• **What the task requires**
Look through the data below. Pick out the lines holding the string "Blender".

• **Provided data**
::::

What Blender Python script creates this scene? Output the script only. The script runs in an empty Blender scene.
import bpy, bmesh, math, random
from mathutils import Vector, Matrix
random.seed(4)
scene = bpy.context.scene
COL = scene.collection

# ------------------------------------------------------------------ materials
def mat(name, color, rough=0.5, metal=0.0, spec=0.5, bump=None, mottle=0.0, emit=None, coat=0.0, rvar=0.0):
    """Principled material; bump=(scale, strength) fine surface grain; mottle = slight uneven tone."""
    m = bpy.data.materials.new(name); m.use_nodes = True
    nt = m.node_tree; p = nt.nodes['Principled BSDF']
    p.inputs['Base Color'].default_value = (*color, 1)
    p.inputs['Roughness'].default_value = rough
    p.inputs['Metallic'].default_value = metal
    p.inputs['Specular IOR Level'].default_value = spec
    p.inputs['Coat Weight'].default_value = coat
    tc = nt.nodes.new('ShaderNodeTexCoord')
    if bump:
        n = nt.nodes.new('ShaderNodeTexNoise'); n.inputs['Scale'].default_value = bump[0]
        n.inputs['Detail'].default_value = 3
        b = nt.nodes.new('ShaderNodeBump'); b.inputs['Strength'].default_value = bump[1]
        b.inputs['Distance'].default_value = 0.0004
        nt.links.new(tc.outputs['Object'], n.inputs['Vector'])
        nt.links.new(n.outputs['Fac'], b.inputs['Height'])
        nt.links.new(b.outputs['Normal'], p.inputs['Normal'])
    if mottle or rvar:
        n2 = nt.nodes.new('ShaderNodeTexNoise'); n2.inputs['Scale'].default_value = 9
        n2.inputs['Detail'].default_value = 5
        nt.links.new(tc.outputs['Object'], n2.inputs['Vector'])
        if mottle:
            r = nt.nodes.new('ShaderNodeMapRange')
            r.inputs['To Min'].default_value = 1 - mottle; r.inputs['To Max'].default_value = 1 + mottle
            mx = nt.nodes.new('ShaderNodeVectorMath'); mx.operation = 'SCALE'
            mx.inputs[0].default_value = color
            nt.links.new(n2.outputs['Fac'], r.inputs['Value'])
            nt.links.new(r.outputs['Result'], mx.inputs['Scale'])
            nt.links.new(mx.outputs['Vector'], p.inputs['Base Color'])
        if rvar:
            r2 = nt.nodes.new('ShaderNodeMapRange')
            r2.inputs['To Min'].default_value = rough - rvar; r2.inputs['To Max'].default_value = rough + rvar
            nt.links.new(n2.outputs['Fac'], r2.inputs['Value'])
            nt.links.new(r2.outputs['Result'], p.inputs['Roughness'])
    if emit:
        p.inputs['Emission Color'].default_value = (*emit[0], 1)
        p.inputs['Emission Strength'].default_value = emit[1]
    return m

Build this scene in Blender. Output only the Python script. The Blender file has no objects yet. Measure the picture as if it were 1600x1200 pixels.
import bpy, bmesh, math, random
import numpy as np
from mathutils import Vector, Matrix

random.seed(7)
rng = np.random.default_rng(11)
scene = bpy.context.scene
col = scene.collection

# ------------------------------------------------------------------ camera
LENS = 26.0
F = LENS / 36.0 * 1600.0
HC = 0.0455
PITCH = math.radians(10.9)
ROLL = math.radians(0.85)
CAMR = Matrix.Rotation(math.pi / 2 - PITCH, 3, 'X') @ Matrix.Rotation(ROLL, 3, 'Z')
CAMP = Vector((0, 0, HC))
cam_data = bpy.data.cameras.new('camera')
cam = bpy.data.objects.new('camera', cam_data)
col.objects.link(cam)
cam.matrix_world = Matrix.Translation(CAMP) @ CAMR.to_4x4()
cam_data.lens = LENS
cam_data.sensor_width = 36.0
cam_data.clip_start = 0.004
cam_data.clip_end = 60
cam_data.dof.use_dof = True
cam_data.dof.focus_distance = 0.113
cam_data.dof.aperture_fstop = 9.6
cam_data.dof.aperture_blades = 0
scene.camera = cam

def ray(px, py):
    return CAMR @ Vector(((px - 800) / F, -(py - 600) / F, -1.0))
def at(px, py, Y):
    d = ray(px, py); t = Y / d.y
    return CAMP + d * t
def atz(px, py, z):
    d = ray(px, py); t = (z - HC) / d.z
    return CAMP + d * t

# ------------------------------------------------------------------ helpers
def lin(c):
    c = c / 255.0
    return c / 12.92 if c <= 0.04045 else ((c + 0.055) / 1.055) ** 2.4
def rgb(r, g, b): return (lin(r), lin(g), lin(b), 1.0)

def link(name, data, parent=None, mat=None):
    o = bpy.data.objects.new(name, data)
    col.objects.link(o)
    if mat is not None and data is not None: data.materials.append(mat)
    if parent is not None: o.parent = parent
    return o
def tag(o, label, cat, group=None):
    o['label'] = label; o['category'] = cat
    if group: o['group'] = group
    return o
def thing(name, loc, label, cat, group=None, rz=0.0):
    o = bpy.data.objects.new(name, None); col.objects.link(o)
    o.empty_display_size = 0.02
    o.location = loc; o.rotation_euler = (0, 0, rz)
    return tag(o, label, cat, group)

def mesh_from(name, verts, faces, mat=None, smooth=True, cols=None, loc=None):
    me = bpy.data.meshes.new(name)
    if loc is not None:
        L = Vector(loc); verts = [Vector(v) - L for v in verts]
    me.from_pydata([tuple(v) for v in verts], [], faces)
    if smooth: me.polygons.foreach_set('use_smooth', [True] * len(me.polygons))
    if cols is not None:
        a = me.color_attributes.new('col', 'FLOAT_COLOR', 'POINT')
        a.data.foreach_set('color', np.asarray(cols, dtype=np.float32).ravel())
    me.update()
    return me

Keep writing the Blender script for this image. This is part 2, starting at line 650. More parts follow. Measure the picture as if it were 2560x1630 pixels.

::::

• **Task answer**
What Blender Python script creates this scene? Output the script only. The script runs in an empty Blender scene.
Build this scene in Blender. Output only the Python script. The Blender file has no objects yet. Measure the picture as if it were 1600x1200 pixels.
Keep writing the Blender script for this image. This is part 2, starting at line 650. More parts follow. Measure the picture as if it were 2560x1630 pixels.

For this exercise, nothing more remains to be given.